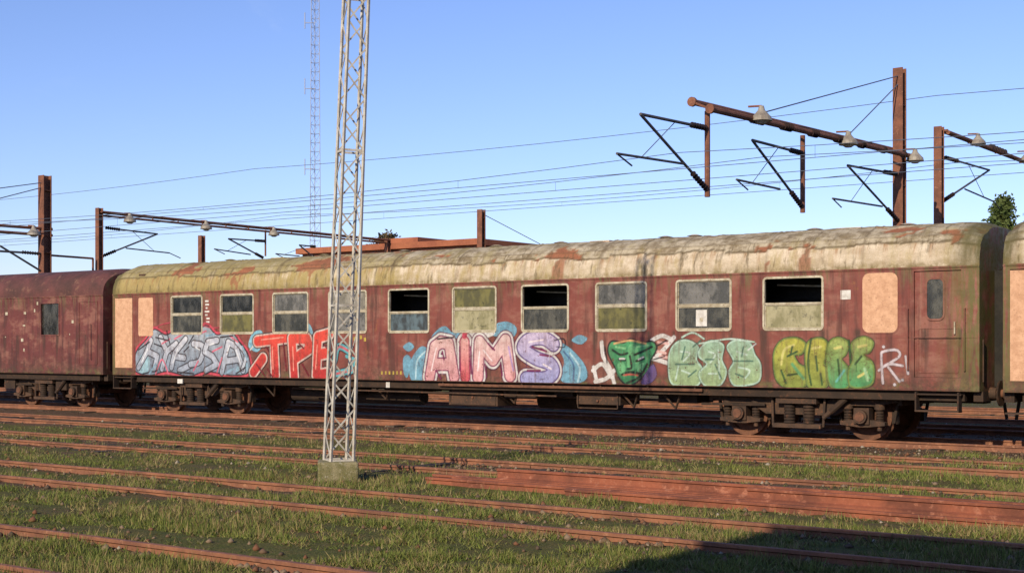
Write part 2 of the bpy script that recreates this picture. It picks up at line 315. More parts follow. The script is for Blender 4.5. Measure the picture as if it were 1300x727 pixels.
# ---------------------------------------------------------------- coach
def arch(n=80):
    o=[]
    for j in range(n+1):
        p=math.pi*j/n; c=math.cos(p); s=math.sin(p)
        v=1.44-1.44*math.copysign(abs(c)**0.75,c); h=3.20+0.85*(s**0.75)
        o.append((v,h,p))
    return o
def coach_shell(par,L,openings,M_s,M_r,felt=True,step=0.05,hs=1.0):
    b=MB()
    Z0,Z1=0.98,3.20
    xs=sorted(set([0,L]+[round(o[i],4) for o in openings for i in (0,1)])); zs=sorted(set([Z0,Z1]+[round(o[i],4) for o in openings for i in (2,3)]))
    for i in range(len(xs)-1):
        for j in range(len(zs)-1):
            cx=(xs[i]+xs[i+1])/2; cz=(zs[j]+zs[j+1])/2
            if any(o[0]<cx<o[1] and o[2]<cz<o[3] for o in openings): continue
            b.add([(xs[i],0,zs[j]),(xs[i+1],0,zs[j]),(xs[i+1],0,zs[j+1]),(xs[i],0,zs[j+1])],[(0,1,2,3)],M_s)
    for x0,x1,z0,z1 in openings:
        D=0.075
        b.add([(x0,0,z0),(x1,0,z0),(x1,0,z1),(x0,0,z1),(x0,D,z0),(x1,D,z0),(x1,D,z1),(x0,D,z1)],[(0,1,5,4),(1,2,6,5),(2,3,7,6),(3,0,4,7)],M_s)
    b.add([(0,2.88,Z0),(L,2.88,Z0),(L,2.88,Z1),(0,2.88,Z1)],[(0,3,2,1)],M_s)
    for k in range(int((L-4)/1.925)):
        x=2.47+1.925*k; b.ring(x,x+1.26,2.08,3.12,0.09,0.05,2.883,2.90,M_frame); b.box(x+0.03,x+1.23,2.882,2.888,2.11,3.09,G_win)
    b.add([(0,0,Z0),(L,0,Z0),(L,2.88,Z0),(0,2.88,Z0)],[(0,1,2,3)],M_under)
    for x,sg in ((0,-1),(L,1)):
        b.add([(x,0,Z0),(x,2.88,Z0),(x,2.88,Z1),(x,0,Z1)],[(0,1,2,3)],M_s)
    b.box(0.0,L,-0.012,0.0,3.175,3.20,M_s)
    b.box(0.02,L-0.02,-0.022,-0.0122,3.19,3.215,M_s)
    b.box(0.05,L-0.05,-0.007,0.0,1.0,1.035,M_s)
    b.finish('body',par)
    nu=int(L/step); pr=arch(); V=[]; W=[]
    for i in range(nu+1):
        u=L*i/nu; e=min(u,L-u); k=1.0
        if e<0.5: k=math.sqrt(max(0,1-((0.5-e)/0.5)**2*0.26))
        if felt: 
            nb1=0.07*mnoise.noise(Vector((u*0.45,3.1,0))); nb2=0.035*mnoise.noise(Vector((u*3.1,1.7,0))); stp=0.05*(mnoise.cell(Vector((math.floor(u/0.9)*1.37,2.2,0)))-0.5)
        for (v,h,p) in pr:
            ph=min(p,math.pi-p)
            hh=3.2+(h-3.2)*k*hs; sp=0.0; fe=fl=se=0
            if felt:
                bd=0.44+nb1+nb2+stp+0.03*mnoise.noise(Vector((u*9,9.2,p*3)))
                R=min(1,max(0,0.5+(ph-bd)*1.6)); fe=1.0 if ph>bd else 0.0
                n1=mnoise.noise(Vector((u*0.9,v*2.2,5.5)))+0.5*mnoise.noise(Vector((u*3.3,v*6,2.5)))+0.25*mnoise.noise(Vector((u*9,v*15,2.5)))
                if fe and n1>0.38: fl=1.0
                if (not fe) and n1>0.64: fl=0.8
                sp=0.028*fe*(1-fl)+0.012*mnoise.noise(Vector((u*2,v*2,0)))+fe*0.012*mnoise.noise(Vector((u*7,v*9,3)))
                if abs((u+0.35)%1.925-0.96)<0.03: sp+=0.012; se=0.6 if fe else 0.4
                if 0<=ph-bd<0.045: se=0.9
                if 0.62<ph<0.66 or 1.15<ph<1.19: sp+=0.022; se=max(se,0.5)
            else: R=0
            nx=v-1.44; nz=(hh-3.2)*1.4; l=math.hypot(nx,nz) or 1
            V.append((u,v+nx/l*sp,hh+nz/l*sp)); W.append((R,fl,se,1))
    m=len(pr); idx=np.arange((nu+1)*m).reshape(nu+1,m)
    Fa=np.stack([idx[:-1,:-1],idx[1:,:-1],idx[1:,1:],idx[:-1,1:]],-1).reshape(-1,4)
    np_mesh('roof',V,Fa,M_r,par,W,'wear',smooth=not felt)
    cap=MB()
    for u in (0,L):
        i=0 if u==0 else nu
        cap.add([V[i*m+j] for j in range(m)],[tuple(range(m))],M_s)
    for u,sg in ((0,-1),(L,1)):
        a,c=sorted((u+sg*0.002,u+sg*0.20))
        cap.box(a,c,0.86,1.02,1.05,3.15,M_rub); cap.box(a,c,1.86,2.02,1.05,3.15,M_rub); cap.box(a,c,1.02,1.86,3.0,3.15,M_rub)
        cap.box(min(u,u+sg*0.01),max(u,u+sg*0.01),1.02,1.86,1.1,3.0,M_under)
        cap.box(min(u-sg*0.15,u+sg*0.02),max(u-sg*0.15,u+sg*0.02),0.15,2.73,0.80,0.975,M_under)
        for y in (0.56,2.32):
            cap.tube((u+sg*0.02,y,1.0-0.06),(u+sg*0.14,y,0.94),0.11,M_bogie,n=14)
            cap.tube((u+sg*0.14,y,0.94),(u+sg*0.19,y,0.94),0.075,M_wheel,n=14)
            cap.tube((u+sg*0.19,y,0.94),(u+sg*0.215,y,0.94),0.23,M_bogie,n=20)
        cap.tube((u+sg*0.05,1.2,0.9),(u+sg*0.12,1.2,0.45),0.03,M_rub)
        for y in (0.12,2.72): cap.tube((u+sg*0.03,y,1.15),(u+sg*0.03,y,1.9),0.014,M_bogie)
    cap.finish('ends',par,smooth=True)
    ub=MB()
    ub.box(0.3,L-0.3,0.12,0.24,0.80,0.978,M_under); ub.box(0.3,L-0.3,2.64,2.76,0.80,0.978,M_under)
    ub.box(0.3,L-0.3,1.25,1.63,0.72,0.978,M_under)
    ub.finish('solebar',par)
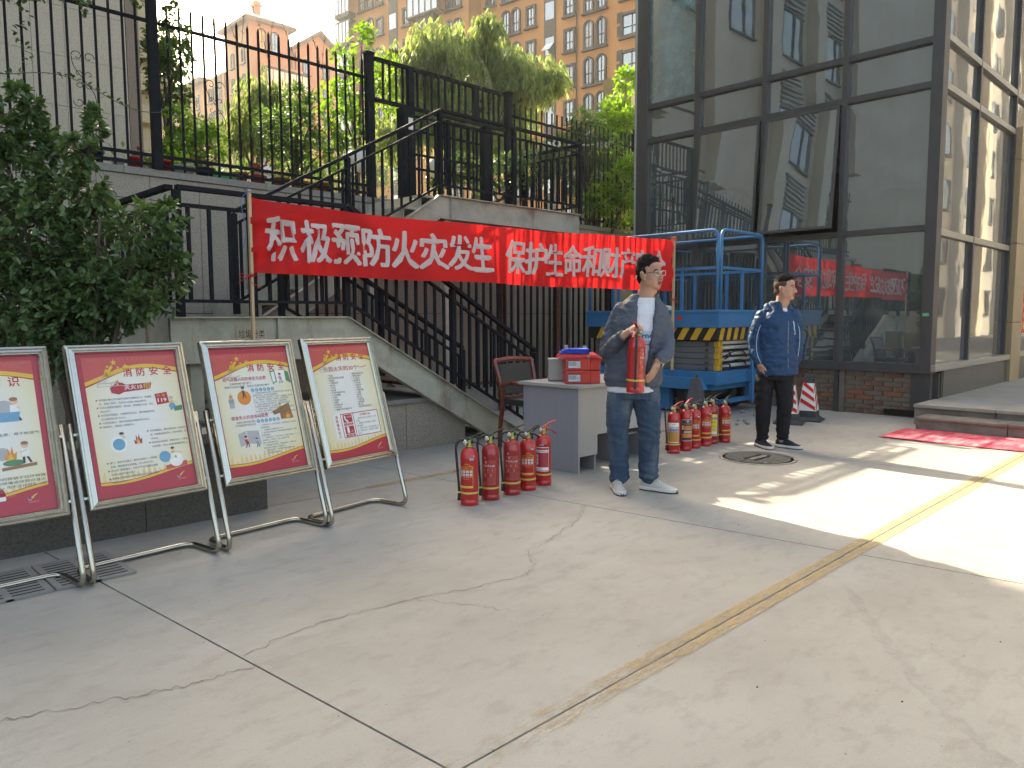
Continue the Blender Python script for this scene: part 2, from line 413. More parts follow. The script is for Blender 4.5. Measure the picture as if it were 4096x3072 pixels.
# ------------------------------------------------------------------ planter, retaining wall, terrace
pl = thing('planter', 'low dark granite planter wall with pale cap behind the poster stands', 'planter', (-4, 4.78, 0))
mb = MB().box(-4, 2.34, 4.83, 5.05, 0, .5).box(2.18, 2.34, 5.05, 5.9, 0, .5); mb.build('core', M['joint'], pl, world=True)
gm = {}
def slabmesh(w_, h, d, m, key):
    if (w_, h, d, key) not in gm: gm[(w_, h, d, key)] = MB().box(0, w_, 0, d, 0, h).mesh('panel', m)
    return gm[(w_, h, d, key)]
for k in range(8):
    link('panel', slabmesh(.786, .503, .05, M['granite_dark'], 'gd'), pl, (-4+k*.79+.06-wloc(pl).x, 0, 0))
link('panel', MB().box(0, .05, 0, 1.1, 0, .503).mesh('panel', M['granite_dark']), pl, (6.34, .05, 0))
for k in range(7):
    link('cap_stone', slabmesh(.9, .06, .30, M['granite_cap'], 'gc'), pl, (.1+k*.905-.06, -.02, .505))
MB().box(-4, 2.18, 5.05, 5.88, .1, .44).build('soil', pm('soil', (.09, .062, .042), .95, 0, .4, 12, .6, 30), pl, world=True)

rw = thing('retaining_wall', 'granite clad retaining wall under the upper fence', 'wall', (-2, 8.8, 0))
MB().box(-2, 12.6, 8.84, 9.15, -.04, 2.86).build('core', M['joint'], rw, world=True)
for k in range(27):
    for z0, z1 in ((.02, 1.352), (1.36, 2.596), (2.604, 2.852)):
        link('panel', slabmesh(.534, round(z1-z0, 4), .04, M['granite'], 'g'), rw, (k*.54+.28-.01, 0.0+rnd.uniform(-.0015, .0015), z0))
for k in range(9):
    link('cap_stone', slabmesh(1.615, .075, .42, M['granite_cap'], 'gc2'), rw, (k*1.62, -.025, 2.857))
terr = MB().box(-90, 160, 9.15, 200, 2.2, 2.84).build('terrace', pm('terrace_soil', (.10, .10, .05), .95, 0, .4, 2, .3, 20), kind='structure')

pw = thing('plinth_wall', 'granite plinth with flat coping under the lower stair flight', 'wall', (2.9, 5.95, 0))
MB().box(2.9, 5.2, 5.97, 7.3, 0, .44).build('core', M['joint'], pw, world=True)
for k in range(3): link('panel', slabmesh(.76, .455, .03, M['granite'], 'gp'), pw, (k*.766, -.0, .002))
MB().box(5.2, 5.9, 5.96, 7.25, 0, .04).build('footing', M['granite_cap'], pw, world=True)
MB().box(2.9, 5.16, 5.92, 7.3, .462, .505).build('cap_stone', M['granite_cap'], pw, world=True, bevel=.004)

# ------------------------------------------------------------------ upper fence
PK = MB(); PK.box(-.0105, .0105, -.0105, .0105, 2.93, 4.71); PK.add([(-.0105,-.0105,4.711),(.0105,-.0105,4.711),(.0105,.0105,4.711),(-.0105,.0105,4.711),(0,0,4.76)], [(0,1,4),(1,2,4),(2,3,4),(3,0,4)])
pk_spear = PK.mesh('picket', M['black_iron'])
PB = MB().box(-.010, .010, -.010, .010, 2.93, 4.68); PB.ell((0, 0, 4.695), .018, .018, .02, 8, 6)
pk_ball = PB.mesh('picket', M['black_iron'])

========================

Go back over the listing above and copy exactly the lines that begin at the line with "Continue the Blender" and stop after the line with "30), pl, world=True)"; leave out every other line.

Continue the Blender Python script for this scene: part 2, from line 413. More parts follow. The script is for Blender 4.5. Measure the picture as if it were 4096x3072 pixels.
# ------------------------------------------------------------------ planter, retaining wall, terrace
pl = thing('planter', 'low dark granite planter wall with pale cap behind the poster stands', 'planter', (-4, 4.78, 0))
mb = MB().box(-4, 2.34, 4.83, 5.05, 0, .5).box(2.18, 2.34, 5.05, 5.9, 0, .5); mb.build('core', M['joint'], pl, world=True)
gm = {}
def slabmesh(w_, h, d, m, key):
    if (w_, h, d, key) not in gm: gm[(w_, h, d, key)] = MB().box(0, w_, 0, d, 0, h).mesh('panel', m)
    return gm[(w_, h, d, key)]
for k in range(8):
    link('panel', slabmesh(.786, .503, .05, M['granite_dark'], 'gd'), pl, (-4+k*.79+.06-wloc(pl).x, 0, 0))
link('panel', MB().box(0, .05, 0, 1.1, 0, .503).mesh('panel', M['granite_dark']), pl, (6.34, .05, 0))
for k in range(7):
    link('cap_stone', slabmesh(.9, .06, .30, M['granite_cap'], 'gc'), pl, (.1+k*.905-.06, -.02, .505))
MB().box(-4, 2.18, 5.05, 5.88, .1, .44).build('soil', pm('soil', (.09, .062, .042), .95, 0, .4, 12, .6, 30), pl, world=True)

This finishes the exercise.